We expect to continue the restructuring efforts that we have undertaken over the last several years. For example, we recently announced the closure of two facilities in the United States and one in Mexico and announced the closure of three distribution centers in the United States. The implementation of these efforts, which are designed to improve operating efficiencies and lower costs, has resulted and is likely to continue to result in significant costs. As further plans are developed and approved by management and our board of directors, we expect to recognize additional restructuring costs to eliminate duplicative functions within the organization and transition a significant portion of our manufacturing capacity to lower-cost locations.
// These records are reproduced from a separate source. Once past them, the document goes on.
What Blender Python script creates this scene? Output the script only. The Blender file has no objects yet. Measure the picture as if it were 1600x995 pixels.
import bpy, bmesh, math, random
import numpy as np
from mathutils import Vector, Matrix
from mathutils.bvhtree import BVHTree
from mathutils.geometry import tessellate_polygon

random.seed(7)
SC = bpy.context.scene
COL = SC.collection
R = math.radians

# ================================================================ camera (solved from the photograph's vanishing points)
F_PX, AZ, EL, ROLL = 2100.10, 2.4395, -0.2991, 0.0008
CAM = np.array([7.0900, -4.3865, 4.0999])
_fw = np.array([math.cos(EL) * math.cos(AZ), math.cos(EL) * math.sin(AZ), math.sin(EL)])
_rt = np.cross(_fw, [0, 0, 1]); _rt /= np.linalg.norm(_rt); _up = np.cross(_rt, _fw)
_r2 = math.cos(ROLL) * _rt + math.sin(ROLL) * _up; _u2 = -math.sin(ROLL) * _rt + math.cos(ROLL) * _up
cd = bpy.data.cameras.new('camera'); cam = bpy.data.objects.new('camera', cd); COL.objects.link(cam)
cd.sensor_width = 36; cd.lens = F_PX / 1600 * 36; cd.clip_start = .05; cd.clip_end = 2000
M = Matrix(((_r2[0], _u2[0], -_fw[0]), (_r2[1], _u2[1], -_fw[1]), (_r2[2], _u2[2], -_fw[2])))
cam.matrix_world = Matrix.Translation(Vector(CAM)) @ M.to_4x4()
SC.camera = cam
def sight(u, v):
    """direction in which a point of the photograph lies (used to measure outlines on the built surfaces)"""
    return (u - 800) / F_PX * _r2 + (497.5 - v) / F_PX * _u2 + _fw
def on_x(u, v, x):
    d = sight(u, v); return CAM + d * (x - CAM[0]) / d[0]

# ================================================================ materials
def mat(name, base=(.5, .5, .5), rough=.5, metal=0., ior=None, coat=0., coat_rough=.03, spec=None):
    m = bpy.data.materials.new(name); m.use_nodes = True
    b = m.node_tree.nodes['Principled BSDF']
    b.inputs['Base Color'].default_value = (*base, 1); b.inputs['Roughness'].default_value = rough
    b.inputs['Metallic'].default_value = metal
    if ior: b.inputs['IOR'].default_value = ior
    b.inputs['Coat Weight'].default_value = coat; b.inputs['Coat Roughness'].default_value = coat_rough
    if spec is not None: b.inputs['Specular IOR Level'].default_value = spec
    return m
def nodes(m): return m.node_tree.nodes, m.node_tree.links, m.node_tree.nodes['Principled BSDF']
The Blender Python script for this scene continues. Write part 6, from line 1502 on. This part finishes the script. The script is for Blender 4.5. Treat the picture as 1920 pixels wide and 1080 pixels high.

We also expect to incur costs associated with the integration of our information technology systems across our company.
 
As we continue to add new manufacturing capacity in Central America, the Caribbean Basin and Asia, our exposure to events that could disrupt our foreign supply chain, including political instability, acts of war or terrorism or other international events resulting in the disruption of trade, disruptions in shipping and freight forwarding services, increases in oil prices, which would increase the cost of shipping, interruptions in the availability of basic services and infrastructure and fluctuations in foreign currency exchange rates, is increased. Disruptions in our foreign supply chain could negatively impact our liquidity by interrupting production in offshore facilities, increasing our cost of sales, disrupting merchandise deliveries, delaying receipt of the products into the United States or preventing us from sourcing our products at all. Depending on timing, these events could also result in lost sales, cancellation charges or excessive markdowns.
 
We assumed $299 million in unfunded employee benefit liabilities for pension, postretirement and other retirement benefit qualified and nonqualified plans from Sara Lee in connection with the spin off that occurred on September 5, 2006. Because these obligations have historically been obligations of Sara Lee, no amounts were reflected in our October 1, 2005 Condensed Combined and Consolidated Balance Sheet. The pension obligations we assumed are $225 million more than the corresponding pension assets we acquired. These obligations have been reflected in our September 30, 2006 Condensed Combined and Consolidated Balance Sheet. In addition, we could be required to make contributions to the pension plans in excess of our current expectations if financial conditions change or if the assumptions we have used to calculate our pension costs and obligations turn out to be inaccurate. A significant increase in our funding obligations could have a negative impact on our liquidity.
 
The exact amount of contributions made to pension plans by us in any year is dependent upon a number of factors, and historically included minimum funding requirements in the jurisdictions in which Sara Lee operates and Sara Lee’s policy of charging its operating units for pension costs. In connection with the spin off which occurred on September 5, 2006, we established the Hanesbrands Inc. Pension and Retirement Plan, which assumed the portion of the underfunded liabilities and the portion of the assets of pension plans sponsored by Sara Lee that relate to our employees. In addition, we assumed sponsorship of certain other Sara Lee plans and will continue sponsorship of the Playtex Apparel Inc. Pension Plan and the National Textiles, L.L.C. Pension Plan. We are required to make periodic pension contributions to the assumed plans, the Playtex Apparel Inc. Pension Plan, the National Textiles, L.L.C. Pension Plan and the Hanesbrands Inc. Pension and Retirement Plan. The levels of contribution will differ from historical levels of contributions to Sara Lee due to a number of factors, including the funded status of the plans as of the completion of the spin off, as well as our operation as a stand-alone company, financing costs, tax positions and jurisdictional funding requirements. As a result of provisions of the Pension Protection Act of 2006, we may be required, commencing with plan years beginning after 2007, to make larger contributions to our pension plans than Sara Lee made with respect to these plans in past years.